Overshooting the picnickers, I go to the next ramp lickety-split, exit, and then zip back on the northbound side to the meals-near-wheels crew.

I stop in the center median on the other side of the oleanders from the group.

I see a father and mother of forty or so, and a son and daughter of the fifteen-sixteen age group. All are eating lunch as a nice, cozy family group.

Their van is parked in the median with them. Actually, they are somewhat adjacent to the van, trying to get shade from the western sun.

“Hi there,” I say, and no more, leaving the talking to the family’s leader.

“Hi, officer,” the father says, and no more, parrying my opening move.

“Will you folks be much longer? You’re not suppose to stop in the median, or on the freeway, unless it’s an emergency.” I fill in, “This is a very dangerous place for you to have lunch. You are between the two fastest lanes of traffic on the freeway with no safe place to seek refuge if you have to flee because of an out of control vehicle.”

“Well, we needed to eat lunch,” the father says, “but there is no shoulder. There is only an embankment.
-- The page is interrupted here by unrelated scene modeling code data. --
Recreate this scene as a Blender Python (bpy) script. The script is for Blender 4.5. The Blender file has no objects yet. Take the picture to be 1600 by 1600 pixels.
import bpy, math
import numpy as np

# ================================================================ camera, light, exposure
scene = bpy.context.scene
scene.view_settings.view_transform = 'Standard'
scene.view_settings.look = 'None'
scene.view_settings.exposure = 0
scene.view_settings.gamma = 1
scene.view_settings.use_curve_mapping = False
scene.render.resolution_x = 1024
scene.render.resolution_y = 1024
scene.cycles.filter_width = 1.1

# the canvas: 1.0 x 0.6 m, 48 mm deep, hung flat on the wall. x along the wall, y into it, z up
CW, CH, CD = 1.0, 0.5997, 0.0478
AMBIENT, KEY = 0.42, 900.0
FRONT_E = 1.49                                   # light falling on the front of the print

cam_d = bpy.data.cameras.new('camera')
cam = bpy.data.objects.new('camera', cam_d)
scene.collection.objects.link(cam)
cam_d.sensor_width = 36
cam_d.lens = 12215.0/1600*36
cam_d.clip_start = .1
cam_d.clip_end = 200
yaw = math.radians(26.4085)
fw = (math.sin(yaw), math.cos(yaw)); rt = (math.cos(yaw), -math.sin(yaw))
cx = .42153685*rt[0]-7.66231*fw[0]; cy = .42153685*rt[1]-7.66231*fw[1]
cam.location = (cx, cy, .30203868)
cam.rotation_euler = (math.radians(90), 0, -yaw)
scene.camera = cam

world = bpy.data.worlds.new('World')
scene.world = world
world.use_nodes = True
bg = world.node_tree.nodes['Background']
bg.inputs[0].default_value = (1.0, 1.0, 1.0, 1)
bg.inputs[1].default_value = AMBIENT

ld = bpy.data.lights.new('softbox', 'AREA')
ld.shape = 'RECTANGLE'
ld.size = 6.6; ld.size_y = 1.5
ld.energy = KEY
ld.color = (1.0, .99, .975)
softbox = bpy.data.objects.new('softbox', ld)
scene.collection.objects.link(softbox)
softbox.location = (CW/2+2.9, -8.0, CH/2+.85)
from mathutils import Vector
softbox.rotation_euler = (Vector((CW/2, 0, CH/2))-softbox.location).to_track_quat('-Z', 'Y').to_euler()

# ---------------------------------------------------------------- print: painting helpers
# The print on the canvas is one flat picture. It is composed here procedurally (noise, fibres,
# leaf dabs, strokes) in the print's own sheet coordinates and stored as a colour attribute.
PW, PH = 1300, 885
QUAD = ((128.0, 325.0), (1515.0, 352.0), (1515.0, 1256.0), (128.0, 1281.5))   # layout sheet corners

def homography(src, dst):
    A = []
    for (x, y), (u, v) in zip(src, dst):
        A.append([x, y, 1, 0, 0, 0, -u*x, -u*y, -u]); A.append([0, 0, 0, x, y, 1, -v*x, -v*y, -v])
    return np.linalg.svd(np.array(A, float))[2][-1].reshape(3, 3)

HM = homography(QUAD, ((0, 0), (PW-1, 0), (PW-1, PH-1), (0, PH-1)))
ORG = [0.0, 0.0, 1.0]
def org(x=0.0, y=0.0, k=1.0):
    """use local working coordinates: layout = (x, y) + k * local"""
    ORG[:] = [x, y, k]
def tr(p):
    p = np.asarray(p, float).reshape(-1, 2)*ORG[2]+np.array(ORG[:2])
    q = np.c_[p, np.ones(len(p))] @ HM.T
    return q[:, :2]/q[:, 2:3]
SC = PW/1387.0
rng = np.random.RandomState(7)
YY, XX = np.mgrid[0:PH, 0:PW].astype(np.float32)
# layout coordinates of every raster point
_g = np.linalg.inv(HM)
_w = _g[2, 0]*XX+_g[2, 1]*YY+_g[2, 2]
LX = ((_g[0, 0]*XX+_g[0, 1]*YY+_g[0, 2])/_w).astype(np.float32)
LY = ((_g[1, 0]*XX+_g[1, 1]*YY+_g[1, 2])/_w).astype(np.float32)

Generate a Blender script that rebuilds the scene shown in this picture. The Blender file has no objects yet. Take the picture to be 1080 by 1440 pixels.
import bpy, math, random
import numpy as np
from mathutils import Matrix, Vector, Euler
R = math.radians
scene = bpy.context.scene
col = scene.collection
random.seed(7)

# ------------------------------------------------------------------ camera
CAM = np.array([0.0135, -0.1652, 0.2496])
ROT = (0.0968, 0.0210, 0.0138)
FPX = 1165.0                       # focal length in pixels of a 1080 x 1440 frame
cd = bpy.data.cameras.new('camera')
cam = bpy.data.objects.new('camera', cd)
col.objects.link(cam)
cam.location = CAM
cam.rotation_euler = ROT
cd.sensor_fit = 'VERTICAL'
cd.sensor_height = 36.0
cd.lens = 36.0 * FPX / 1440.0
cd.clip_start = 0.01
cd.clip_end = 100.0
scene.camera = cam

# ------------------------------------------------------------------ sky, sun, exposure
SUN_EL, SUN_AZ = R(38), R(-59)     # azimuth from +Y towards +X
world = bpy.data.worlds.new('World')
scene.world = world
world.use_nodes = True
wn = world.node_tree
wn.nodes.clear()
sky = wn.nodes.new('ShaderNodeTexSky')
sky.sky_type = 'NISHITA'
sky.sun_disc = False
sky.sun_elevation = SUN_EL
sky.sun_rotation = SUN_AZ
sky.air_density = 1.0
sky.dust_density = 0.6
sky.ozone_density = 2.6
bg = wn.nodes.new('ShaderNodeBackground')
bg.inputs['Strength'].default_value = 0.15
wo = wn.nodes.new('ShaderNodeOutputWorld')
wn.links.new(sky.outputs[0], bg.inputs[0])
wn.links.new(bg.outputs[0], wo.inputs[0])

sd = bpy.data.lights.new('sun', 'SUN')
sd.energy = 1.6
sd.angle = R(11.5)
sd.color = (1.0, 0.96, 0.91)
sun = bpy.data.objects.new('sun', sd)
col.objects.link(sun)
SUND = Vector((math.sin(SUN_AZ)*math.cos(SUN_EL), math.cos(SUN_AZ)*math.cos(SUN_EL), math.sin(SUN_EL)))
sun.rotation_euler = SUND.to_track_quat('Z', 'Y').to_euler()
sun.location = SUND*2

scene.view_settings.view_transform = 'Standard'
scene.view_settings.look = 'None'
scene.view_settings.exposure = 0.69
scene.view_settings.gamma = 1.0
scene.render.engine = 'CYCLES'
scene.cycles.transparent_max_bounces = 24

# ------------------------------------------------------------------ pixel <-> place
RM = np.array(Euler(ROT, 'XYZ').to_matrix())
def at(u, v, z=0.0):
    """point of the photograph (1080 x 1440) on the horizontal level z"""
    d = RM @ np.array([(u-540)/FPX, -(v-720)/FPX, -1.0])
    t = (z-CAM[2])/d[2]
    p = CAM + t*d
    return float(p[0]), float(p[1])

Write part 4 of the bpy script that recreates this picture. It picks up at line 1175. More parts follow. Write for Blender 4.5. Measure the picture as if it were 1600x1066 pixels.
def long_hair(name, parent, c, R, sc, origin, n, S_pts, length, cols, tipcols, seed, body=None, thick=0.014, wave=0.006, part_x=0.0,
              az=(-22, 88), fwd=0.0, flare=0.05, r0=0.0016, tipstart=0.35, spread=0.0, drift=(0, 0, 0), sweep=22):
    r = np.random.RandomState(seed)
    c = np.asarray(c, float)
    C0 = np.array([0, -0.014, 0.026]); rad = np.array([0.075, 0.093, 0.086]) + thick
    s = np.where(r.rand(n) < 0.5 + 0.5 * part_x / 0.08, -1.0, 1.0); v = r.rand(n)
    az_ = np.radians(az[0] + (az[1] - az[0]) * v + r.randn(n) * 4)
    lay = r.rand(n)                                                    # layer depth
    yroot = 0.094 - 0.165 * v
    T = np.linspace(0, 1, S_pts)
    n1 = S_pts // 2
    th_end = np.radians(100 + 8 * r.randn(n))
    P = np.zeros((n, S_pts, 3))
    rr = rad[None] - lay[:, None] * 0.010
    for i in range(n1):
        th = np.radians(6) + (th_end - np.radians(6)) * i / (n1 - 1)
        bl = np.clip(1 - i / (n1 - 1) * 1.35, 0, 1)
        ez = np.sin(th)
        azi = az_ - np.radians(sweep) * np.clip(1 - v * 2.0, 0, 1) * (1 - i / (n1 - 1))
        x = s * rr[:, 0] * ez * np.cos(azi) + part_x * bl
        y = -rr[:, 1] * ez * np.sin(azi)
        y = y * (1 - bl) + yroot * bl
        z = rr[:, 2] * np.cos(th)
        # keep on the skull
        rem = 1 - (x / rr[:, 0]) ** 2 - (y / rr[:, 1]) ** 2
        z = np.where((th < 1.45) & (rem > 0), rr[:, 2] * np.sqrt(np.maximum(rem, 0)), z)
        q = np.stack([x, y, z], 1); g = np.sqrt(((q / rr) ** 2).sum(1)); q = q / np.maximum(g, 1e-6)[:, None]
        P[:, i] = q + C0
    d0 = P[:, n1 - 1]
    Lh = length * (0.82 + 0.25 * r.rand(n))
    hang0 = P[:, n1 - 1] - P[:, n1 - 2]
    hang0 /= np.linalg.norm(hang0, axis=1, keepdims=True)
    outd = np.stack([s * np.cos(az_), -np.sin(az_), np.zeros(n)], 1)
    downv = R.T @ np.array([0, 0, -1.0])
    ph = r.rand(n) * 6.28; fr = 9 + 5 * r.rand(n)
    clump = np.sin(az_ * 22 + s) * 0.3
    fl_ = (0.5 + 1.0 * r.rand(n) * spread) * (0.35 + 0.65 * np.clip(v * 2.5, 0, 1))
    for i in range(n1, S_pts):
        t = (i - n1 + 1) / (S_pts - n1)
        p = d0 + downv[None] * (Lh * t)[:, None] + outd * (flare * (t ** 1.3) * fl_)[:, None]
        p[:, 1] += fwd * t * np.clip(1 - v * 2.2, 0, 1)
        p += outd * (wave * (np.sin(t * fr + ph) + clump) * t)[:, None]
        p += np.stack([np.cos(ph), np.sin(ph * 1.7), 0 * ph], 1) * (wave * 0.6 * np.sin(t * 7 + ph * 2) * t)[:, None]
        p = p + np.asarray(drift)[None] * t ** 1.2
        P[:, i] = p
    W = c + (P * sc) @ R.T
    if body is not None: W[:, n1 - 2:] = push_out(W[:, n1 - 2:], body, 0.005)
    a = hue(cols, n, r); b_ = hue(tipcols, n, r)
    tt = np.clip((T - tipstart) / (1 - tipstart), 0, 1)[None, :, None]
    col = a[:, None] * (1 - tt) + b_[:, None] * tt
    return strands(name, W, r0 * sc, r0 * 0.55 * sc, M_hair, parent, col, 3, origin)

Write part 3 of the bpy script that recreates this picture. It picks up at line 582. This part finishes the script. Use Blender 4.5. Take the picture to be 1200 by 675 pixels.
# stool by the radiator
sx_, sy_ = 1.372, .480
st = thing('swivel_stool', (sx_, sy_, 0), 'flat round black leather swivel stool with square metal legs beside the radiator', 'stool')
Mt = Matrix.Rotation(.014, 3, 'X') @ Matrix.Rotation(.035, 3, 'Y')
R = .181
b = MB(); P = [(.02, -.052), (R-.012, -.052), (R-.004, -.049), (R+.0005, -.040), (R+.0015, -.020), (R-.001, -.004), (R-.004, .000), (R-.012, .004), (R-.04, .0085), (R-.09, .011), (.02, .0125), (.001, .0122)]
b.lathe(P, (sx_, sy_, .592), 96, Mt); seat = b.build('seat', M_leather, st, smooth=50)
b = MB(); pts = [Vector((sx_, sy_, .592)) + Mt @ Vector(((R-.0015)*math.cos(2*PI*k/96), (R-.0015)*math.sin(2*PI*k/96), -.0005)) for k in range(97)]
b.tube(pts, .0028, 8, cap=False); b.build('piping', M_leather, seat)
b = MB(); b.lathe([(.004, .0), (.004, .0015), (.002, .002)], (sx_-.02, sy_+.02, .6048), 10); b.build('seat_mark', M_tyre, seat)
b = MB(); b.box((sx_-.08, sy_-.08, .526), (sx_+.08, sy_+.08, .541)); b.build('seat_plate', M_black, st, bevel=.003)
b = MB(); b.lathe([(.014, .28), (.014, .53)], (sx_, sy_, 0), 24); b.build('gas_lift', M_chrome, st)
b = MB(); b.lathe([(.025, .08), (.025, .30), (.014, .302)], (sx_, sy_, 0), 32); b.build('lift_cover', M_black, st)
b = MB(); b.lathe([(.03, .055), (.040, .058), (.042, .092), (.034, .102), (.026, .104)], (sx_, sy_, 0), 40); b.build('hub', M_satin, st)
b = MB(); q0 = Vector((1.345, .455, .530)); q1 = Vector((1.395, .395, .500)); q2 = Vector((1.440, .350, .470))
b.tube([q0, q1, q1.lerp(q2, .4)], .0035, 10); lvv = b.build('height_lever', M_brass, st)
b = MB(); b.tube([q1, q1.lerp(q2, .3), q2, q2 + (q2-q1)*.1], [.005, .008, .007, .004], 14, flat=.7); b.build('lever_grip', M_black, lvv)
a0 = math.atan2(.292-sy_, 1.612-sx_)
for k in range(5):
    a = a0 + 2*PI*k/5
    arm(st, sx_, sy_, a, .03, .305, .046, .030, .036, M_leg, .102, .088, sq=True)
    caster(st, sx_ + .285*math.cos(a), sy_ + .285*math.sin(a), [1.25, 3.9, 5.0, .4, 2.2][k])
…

This is the only place we found that is almost level where we could set up the table and chairs. And over here, we’re away from the trucks.”

Hard to argue with the logic.

I ask them if they can close up right then, and move off the freeway to finish lunch in a parking lot, or the like. The father says they are done. In short order, Mom clears the table items into a cardboard box, Dad folds up the table and chairs and puts them in the van, and the whole group embarks into the van to motor on down the southbound freeway to I don’t know where.

I guess when you’re hungry, you’re hungry, and like me, any port in a storm.